| Task description |
Exactly reproduce the lines of the listing below from the one containing "Model this scene" through the one containing "COL = S.collection". Skip the images.

| Entries taken from a collection |
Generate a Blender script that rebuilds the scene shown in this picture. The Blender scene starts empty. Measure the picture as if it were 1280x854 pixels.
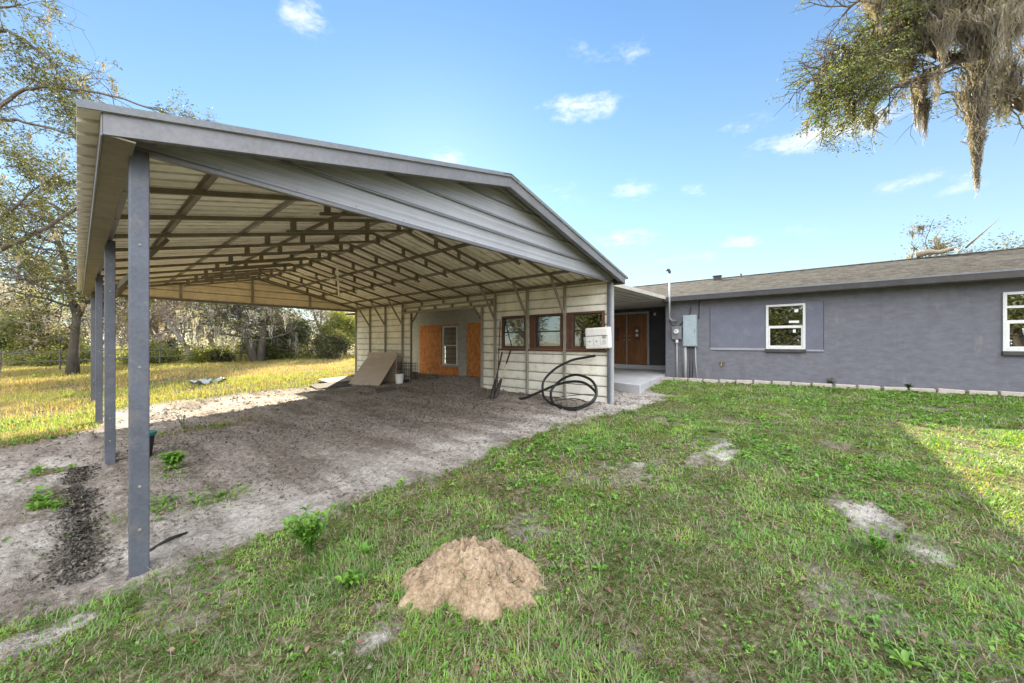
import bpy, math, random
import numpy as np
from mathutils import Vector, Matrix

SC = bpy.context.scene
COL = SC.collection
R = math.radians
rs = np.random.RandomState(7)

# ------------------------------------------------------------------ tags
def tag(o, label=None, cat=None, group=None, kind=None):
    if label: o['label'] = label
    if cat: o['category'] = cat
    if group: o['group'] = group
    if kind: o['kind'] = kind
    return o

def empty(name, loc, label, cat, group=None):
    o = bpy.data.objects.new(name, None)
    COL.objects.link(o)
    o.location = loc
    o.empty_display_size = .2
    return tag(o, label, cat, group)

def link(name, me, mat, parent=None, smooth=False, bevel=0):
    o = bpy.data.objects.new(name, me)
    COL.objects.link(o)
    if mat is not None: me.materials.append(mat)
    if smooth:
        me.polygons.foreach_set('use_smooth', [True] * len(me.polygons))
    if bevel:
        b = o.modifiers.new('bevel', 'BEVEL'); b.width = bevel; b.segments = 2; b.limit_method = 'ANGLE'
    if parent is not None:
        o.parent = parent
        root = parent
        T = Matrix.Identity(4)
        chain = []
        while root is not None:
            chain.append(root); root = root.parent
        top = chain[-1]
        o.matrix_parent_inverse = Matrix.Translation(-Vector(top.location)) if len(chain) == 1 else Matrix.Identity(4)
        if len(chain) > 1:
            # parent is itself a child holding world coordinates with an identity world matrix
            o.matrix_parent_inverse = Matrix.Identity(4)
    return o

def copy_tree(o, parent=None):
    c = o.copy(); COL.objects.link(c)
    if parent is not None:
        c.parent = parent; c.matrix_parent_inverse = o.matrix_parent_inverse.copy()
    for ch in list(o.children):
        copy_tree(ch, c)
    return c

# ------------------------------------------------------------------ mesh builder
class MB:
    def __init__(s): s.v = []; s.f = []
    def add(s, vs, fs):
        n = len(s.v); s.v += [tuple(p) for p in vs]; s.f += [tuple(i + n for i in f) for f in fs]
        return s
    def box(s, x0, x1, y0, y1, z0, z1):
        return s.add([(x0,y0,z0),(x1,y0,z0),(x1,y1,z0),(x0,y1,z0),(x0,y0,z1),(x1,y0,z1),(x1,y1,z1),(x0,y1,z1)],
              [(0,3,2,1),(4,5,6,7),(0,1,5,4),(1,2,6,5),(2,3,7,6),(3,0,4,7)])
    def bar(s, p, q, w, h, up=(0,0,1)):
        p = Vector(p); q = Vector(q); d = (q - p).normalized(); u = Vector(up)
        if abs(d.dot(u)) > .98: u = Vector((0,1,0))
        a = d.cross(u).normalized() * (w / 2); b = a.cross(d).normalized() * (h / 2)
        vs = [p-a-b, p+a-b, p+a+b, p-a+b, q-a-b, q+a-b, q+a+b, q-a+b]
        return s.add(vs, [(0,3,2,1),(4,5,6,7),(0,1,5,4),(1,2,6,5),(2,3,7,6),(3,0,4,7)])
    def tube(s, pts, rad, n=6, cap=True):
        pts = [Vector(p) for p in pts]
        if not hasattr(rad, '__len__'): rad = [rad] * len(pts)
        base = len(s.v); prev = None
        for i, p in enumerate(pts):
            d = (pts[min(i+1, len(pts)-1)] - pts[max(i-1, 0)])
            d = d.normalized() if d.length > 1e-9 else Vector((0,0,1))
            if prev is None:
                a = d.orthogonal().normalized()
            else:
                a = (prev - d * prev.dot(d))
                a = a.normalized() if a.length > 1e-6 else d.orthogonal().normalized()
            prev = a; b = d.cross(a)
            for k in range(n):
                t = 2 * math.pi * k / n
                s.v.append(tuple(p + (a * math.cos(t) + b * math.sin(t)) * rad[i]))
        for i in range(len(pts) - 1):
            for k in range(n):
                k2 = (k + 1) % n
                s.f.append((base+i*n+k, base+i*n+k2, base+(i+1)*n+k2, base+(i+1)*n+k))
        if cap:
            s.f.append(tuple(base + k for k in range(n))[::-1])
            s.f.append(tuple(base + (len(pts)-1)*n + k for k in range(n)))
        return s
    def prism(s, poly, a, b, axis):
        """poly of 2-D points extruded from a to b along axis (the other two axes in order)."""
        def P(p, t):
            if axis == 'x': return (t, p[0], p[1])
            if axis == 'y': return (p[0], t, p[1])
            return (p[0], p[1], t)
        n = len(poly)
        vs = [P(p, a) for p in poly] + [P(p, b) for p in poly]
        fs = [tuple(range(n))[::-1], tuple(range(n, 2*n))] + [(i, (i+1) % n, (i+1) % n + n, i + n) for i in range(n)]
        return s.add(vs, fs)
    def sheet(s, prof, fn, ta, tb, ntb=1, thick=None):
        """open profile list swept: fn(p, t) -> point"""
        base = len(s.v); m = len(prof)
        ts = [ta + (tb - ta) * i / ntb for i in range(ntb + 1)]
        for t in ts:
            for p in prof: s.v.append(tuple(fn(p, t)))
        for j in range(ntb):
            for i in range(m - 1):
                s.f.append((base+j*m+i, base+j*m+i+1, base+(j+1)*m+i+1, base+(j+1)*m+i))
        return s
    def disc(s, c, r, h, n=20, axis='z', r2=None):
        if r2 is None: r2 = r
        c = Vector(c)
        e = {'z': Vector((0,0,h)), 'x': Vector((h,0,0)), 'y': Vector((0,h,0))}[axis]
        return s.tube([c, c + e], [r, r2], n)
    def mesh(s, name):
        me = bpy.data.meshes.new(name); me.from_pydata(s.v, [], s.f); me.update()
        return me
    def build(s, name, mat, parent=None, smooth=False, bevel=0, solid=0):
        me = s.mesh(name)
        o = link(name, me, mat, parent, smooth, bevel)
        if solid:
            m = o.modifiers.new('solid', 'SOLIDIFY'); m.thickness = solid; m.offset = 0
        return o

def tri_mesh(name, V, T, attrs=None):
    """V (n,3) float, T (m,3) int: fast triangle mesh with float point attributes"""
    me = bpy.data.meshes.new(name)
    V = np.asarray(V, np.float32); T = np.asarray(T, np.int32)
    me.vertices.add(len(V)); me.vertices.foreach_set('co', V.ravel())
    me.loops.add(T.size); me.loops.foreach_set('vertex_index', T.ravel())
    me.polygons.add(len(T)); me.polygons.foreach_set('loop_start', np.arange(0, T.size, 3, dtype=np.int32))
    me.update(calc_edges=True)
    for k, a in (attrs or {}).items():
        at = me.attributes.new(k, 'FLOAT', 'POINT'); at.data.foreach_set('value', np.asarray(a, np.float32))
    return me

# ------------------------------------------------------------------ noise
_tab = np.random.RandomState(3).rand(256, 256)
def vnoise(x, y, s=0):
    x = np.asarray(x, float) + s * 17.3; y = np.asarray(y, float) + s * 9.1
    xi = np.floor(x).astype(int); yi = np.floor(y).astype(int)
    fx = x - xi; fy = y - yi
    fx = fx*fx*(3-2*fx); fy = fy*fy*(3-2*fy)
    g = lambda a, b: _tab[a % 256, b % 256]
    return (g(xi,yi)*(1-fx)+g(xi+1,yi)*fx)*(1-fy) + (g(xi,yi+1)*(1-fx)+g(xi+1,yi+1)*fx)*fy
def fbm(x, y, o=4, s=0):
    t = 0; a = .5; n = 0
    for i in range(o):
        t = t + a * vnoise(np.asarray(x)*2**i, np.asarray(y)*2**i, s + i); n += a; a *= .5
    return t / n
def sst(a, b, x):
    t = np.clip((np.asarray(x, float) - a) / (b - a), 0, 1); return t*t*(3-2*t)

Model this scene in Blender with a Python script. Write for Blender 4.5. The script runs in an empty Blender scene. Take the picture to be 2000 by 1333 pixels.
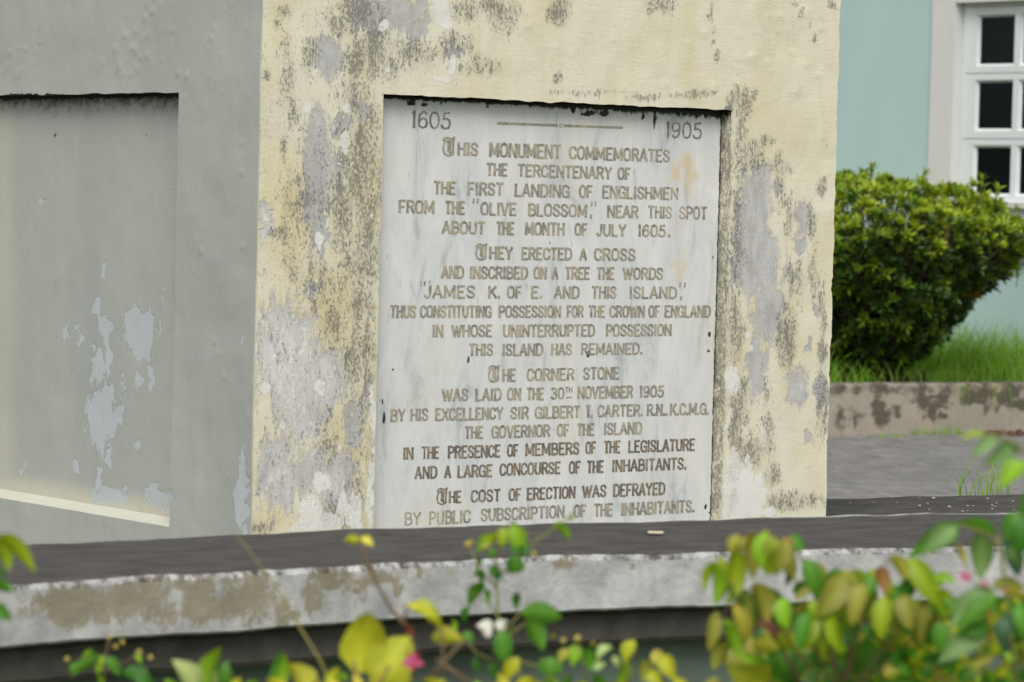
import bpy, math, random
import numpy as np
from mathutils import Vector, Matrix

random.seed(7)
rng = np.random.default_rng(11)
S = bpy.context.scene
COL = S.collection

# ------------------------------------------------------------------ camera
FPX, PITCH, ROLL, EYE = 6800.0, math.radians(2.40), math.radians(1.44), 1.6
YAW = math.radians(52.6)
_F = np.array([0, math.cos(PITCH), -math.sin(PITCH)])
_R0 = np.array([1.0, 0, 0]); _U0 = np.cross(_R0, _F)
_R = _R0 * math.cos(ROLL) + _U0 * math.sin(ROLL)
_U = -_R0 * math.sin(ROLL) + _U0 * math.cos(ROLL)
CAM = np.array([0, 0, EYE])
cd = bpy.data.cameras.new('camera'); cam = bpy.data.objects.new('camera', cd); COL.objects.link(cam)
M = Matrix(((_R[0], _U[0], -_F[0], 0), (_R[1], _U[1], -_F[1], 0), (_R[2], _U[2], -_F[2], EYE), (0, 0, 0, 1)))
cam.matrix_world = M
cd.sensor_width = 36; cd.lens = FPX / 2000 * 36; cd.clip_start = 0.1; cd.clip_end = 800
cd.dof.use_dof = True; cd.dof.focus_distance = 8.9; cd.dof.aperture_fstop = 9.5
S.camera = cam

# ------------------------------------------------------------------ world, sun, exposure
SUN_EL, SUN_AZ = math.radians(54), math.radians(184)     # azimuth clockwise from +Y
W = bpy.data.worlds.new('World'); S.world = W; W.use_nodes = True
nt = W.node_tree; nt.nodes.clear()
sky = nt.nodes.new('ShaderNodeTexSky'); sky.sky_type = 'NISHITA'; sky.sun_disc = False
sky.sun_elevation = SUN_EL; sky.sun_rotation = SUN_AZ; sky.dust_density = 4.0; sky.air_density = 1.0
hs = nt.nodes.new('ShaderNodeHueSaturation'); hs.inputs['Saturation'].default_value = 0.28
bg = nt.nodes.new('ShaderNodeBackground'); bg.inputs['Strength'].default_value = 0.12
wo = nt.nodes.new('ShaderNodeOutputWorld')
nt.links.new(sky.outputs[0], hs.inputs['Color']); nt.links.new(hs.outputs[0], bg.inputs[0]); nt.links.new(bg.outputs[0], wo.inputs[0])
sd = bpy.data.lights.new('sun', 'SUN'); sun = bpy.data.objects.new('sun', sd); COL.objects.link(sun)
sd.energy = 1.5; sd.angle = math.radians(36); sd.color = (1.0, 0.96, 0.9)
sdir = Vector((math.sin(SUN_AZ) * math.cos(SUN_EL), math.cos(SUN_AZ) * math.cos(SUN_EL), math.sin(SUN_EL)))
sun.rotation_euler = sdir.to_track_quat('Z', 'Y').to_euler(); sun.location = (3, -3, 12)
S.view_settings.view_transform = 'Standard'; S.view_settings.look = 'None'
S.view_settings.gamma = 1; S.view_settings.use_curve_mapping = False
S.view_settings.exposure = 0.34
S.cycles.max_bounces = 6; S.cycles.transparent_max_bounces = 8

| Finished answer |
Model this scene in Blender with a Python script. Write for Blender 4.5. The script runs in an empty Blender scene. Take the picture to be 2000 by 1333 pixels.
import bpy, math, random
import numpy as np
from mathutils import Vector, Matrix

random.seed(7)
rng = np.random.default_rng(11)
S = bpy.context.scene
COL = S.collection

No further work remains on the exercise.